This is one of those “individually rational, collectively insane” moments.
The New York Times reported that some of the federal stimulus money that was supposed to save the jobs of teachers, police officers, and other public employees is instead being squirreled away by states and school districts, in anticipation of even lower tax revenues next year. The quote that jumped off the screen for me was:
“We’re a little wary about hiring people if we only have money for a year, but we know that’s the intent of this bill,” said Jeff Weiler, chief financial officer for Clark County schools.
Exactly so. And yet, the whole point of a stimulus is to be spent quickly for maximum impact.
We’re facing something similar here. We have some ARRA money for this year, and it has certainly helped us deal with the fallout from disappointing state revenues. But the ARRA (stimulus) funding will go away next year, whether the recession goes away or not. (Even if it does, education funding typically lags recoveries by a year or two.) Given that the federal fiscal year overshoots the state fiscal year -- don’t get me started -- there’s a pretty good argument to the effect that it’s prudent for the college to save what it can, while it can; if we’re going over a cliff a year from now, any cushion is better than none.
Short-term funding can work when the emergency itself is short-term, or when the projects being funded are short-term. It’s great for abrupt emergencies, like natural disasters, or for one-off tasks, like replacing a furnace. But it’s a terrible fit for staffing, and a ridiculously terrible fit for tenured staffing.
If you have a realistic expectation of having to let somebody go next year, how eager will you be to hire this year? Especially in cases in which they get tenure this year? The termination costs alone...

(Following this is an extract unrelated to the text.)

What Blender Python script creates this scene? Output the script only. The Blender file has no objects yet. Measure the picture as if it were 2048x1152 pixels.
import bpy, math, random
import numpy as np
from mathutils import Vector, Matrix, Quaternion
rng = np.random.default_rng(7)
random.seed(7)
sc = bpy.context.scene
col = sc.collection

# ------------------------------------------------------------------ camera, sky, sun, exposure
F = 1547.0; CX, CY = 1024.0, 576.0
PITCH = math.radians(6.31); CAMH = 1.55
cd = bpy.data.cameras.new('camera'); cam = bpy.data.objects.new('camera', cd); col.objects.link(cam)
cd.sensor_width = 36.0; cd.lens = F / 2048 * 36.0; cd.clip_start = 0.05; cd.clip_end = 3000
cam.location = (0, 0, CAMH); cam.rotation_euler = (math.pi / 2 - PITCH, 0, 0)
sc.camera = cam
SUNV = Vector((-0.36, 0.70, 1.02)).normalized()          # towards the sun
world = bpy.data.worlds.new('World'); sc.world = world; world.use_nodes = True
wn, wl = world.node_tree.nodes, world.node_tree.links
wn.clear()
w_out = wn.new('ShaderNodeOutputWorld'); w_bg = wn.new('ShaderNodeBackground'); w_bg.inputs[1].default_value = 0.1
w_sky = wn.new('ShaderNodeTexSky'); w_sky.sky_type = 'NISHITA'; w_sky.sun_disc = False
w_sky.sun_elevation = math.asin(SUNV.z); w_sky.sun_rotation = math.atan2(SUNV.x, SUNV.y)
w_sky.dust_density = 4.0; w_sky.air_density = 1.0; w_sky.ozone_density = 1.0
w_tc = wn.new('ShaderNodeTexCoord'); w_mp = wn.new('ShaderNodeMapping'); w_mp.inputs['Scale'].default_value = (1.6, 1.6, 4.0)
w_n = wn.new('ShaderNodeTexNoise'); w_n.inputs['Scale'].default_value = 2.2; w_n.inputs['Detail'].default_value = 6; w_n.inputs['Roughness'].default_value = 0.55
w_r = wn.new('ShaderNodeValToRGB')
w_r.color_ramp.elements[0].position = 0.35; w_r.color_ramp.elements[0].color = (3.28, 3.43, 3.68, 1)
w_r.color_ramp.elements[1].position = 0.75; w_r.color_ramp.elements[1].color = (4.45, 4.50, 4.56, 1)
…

I don’t mean this as an anti-stimulus argument. I’m convinced that it has made things somewhat less bad than they otherwise would have been, and to the extent that we’re able to buy time, it’s at least possible that revenues will rebound enough (and quickly enough) to avoid catastrophe. If it tides us over, great. And it has allowed us to address some lingering capital needs on campus that probably would have gone neglected even longer than they already have. In some cases, replacing old and inefficient equipment with new and more efficient equipment may even redound to some savings in ongoing energy expenses, which is all to the good.

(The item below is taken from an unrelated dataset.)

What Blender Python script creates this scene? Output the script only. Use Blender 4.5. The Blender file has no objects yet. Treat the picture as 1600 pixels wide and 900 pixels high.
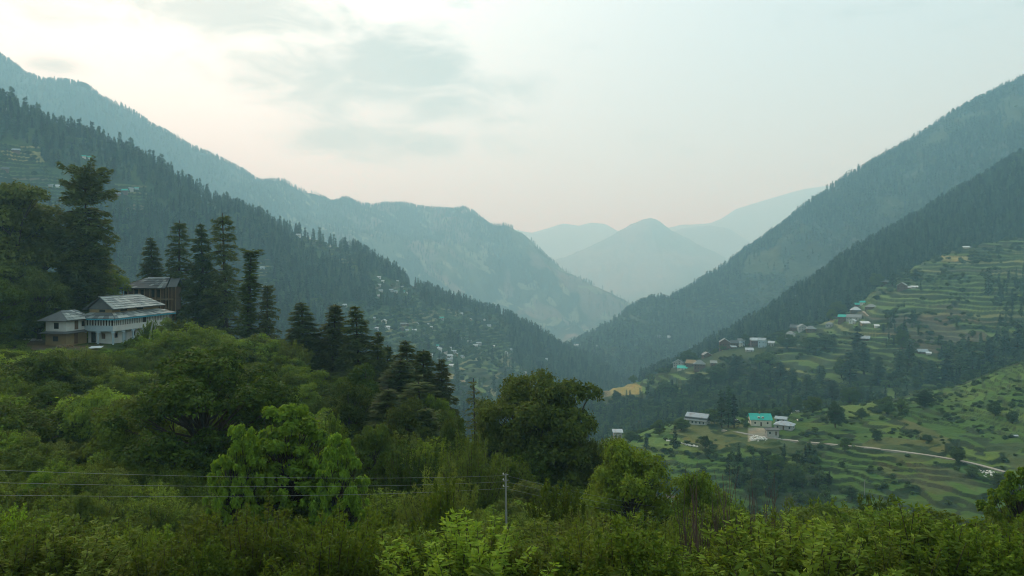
import bpy, math, random
import numpy as np
from mathutils import Vector, Matrix
from mathutils.bvhtree import BVHTree
# ---------------------------------------------------------------- camera, sky, sun, exposure
F, HZ = 1244.0, 410.0                       # focal length in photo pixels, row of the horizon
S = bpy.context.scene
COL = S.collection
cam = bpy.data.objects.new('camera', bpy.data.cameras.new('camera')); COL.objects.link(cam)
cam.data.sensor_width = 36; cam.data.lens = 36 * F / 1600
cam.data.shift_y = -(450 - HZ) / 1600
cam.data.clip_start = 0.3; cam.data.clip_end = 90000
cam.location = (0, 0, 0); cam.rotation_euler = (math.radians(90), 0, 0)
S.camera = cam
S.view_settings.view_transform = 'Standard'; S.view_settings.look = 'None'
S.view_settings.exposure = 0.22; S.view_settings.gamma = 1
S.render.engine = 'CYCLES'
cy = S.cycles
cy.max_bounces = 6; cy.diffuse_bounces = 3; cy.glossy_bounces = 2; cy.transmission_bounces = 3
cy.volume_bounces = 2; cy.transparent_max_bounces = 8; cy.sample_clamp_indirect = 4
cy.use_denoising = True; cy.filter_width = 1.05
try: cy.denoising_prefilter = 'ACCURATE'
except Exception: pass
S.render.film_transparent = False

SUN_EL, SUN_AZ = math.radians(34), math.radians(-30)      # azimuth from +Y, minus = left of the view
sun_dir = Vector((math.sin(SUN_AZ) * math.cos(SUN_EL), math.cos(SUN_AZ) * math.cos(SUN_EL), math.sin(SUN_EL)))
W = bpy.data.worlds.new('World'); S.world = W; W.use_nodes = True
nt = W.node_tree; N = nt.nodes; LK = nt.links
N.clear()
def nd(tree, typ, **kw):
    n = tree.nodes.new(typ)
    for k, v in kw.items():
        if k.startswith('i_'):
            key = k[2:]
            key = int(key) if key.isdigit() else key.replace('_', ' ')
            n.inputs[key].default_value = v
        else: setattr(n, k, v)
    return n
def math_(t, op, a, b=None, c=None, clamp=False):
    n = t.nodes.new('ShaderNodeMath'); n.operation = op; n.use_clamp = clamp
    for i, x in enumerate((a, b, c)):
        if x is None: continue
        if isinstance(x, (int, float)): n.inputs[i].default_value = x
        else: t.links.new(x, n.inputs[i])
    return n.outputs[0]
def mixc(t, fac, a, b, mode='MIX'):
    n = t.nodes.new('ShaderNodeMix'); n.data_type = 'RGBA'; n.blend_type = mode; n.clamp_factor = True
    for i, x in ((0, fac), (6, a), (7, b)):
        if isinstance(x, (int, float)): n.inputs[i].default_value = x
        elif isinstance(x, (tuple, list)): n.inputs[i].default_value = (*x[:3], 1)
        else: t.links.new(x, n.inputs[i])
    return n.outputs[2]
sky = nd(nt, 'ShaderNodeTexSky', sky_type='NISHITA', sun_disc=False, sun_elevation=SUN_EL, sun_rotation=SUN_AZ,
         air_density=1.0, dust_density=3.0, ozone_density=1.0)
tc = nd(nt, 'ShaderNodeTexCoord')
sep = nd(nt, 'ShaderNodeSeparateXYZ'); LK.new(tc.outputs['Generated'], sep.inputs[0])
X, Y_, Z = sep.outputs
az = math_(nt, 'ARCTAN2', X, Y_); el = math_(nt, 'ARCSINE', Z)
dotn = nd(nt, 'ShaderNodeVectorMath', operation='DOT_PRODUCT'); LK.new(tc.outputs['Generated'], dotn.inputs[0])
dotn.inputs[1].default_value = sun_dir
gl = math_(nt, 'POWER', math_(nt, 'MAXIMUM', dotn.outputs['Value'], 0.0), 7.0)
base = mixc(nt, gl, (0.68, 0.95, 1.04), (1.72, 1.94, 1.84))
# warm band above the horizon, strongest on the sun's side
hb = math_(nt, 'SUBTRACT', 1.0, math_(nt, 'MULTIPLY', math_(nt, 'ABSOLUTE', el), 3.0), clamp=True)
base = mixc(nt, math_(nt, 'MULTIPLY', hb, 0.45), base, (0.68, 0.97, 0.90))
cv = nd(nt, 'ShaderNodeCombineXYZ'); LK.new(math_(nt, 'MULTIPLY', az, 2.2), cv.inputs[0]); LK.new(math_(nt, 'MULTIPLY', el, 6.0), cv.inputs[1])
n1 = nd(nt, 'ShaderNodeTexNoise', i_Scale=1.3, i_Detail=7.0, i_Roughness=0.55, i_Distortion=0.4); LK.new(cv.outputs[0], n1.inputs['Vector'])
n2 = nd(nt, 'ShaderNodeTexNoise', i_Scale=3.6, i_Detail=9.0, i_Roughness=0.62, i_Distortion=0.5); LK.new(cv.outputs[0], n2.inputs['Vector'])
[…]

But saving permanent staff requires long-term money. It requires sustained, predictable, don’t-mess-with-it, long-term money. For colleges without huge endowments -- that is, for every community college I’ve ever seen -- that makes short-term infusions look like good candidates for saving.
If we really want to save permanent jobs -- and I absolutely believe we should -- we need a structural change. We need dedicated, long-term, predictable, don’t-mess-with-it funding that the institutions themselves control. Right now, by default, that usually means tuition. This is actually one of the drivers of the cost-shift to students: tuition is much less subject to the whims of state legislators than state aid is. When your costs are mostly fixed and your funding maddeningly variable, you’re up against it any time the state has an issue. Cost-shifting to students equates to sustainability, from the institution’s perspective, even if it’s severely damaging from a social justice perspective. If we want permanent staffing and low tuition at the same time, we need a hugely different funding model. Stimuli are great, but on the ground, institutions will do what they need to do. If you want to change what they do, change their needs.
To play by the intended rules of the stimulus -- that is, to blow it all quickly in the name of ginning up local demand -- would be institutionally suicidal. Yes, it would (at least arguably) be of great collective benefit, at least in the very short term, but it would require a level of denial bordering on negligence.
I’m only surprised that this is news.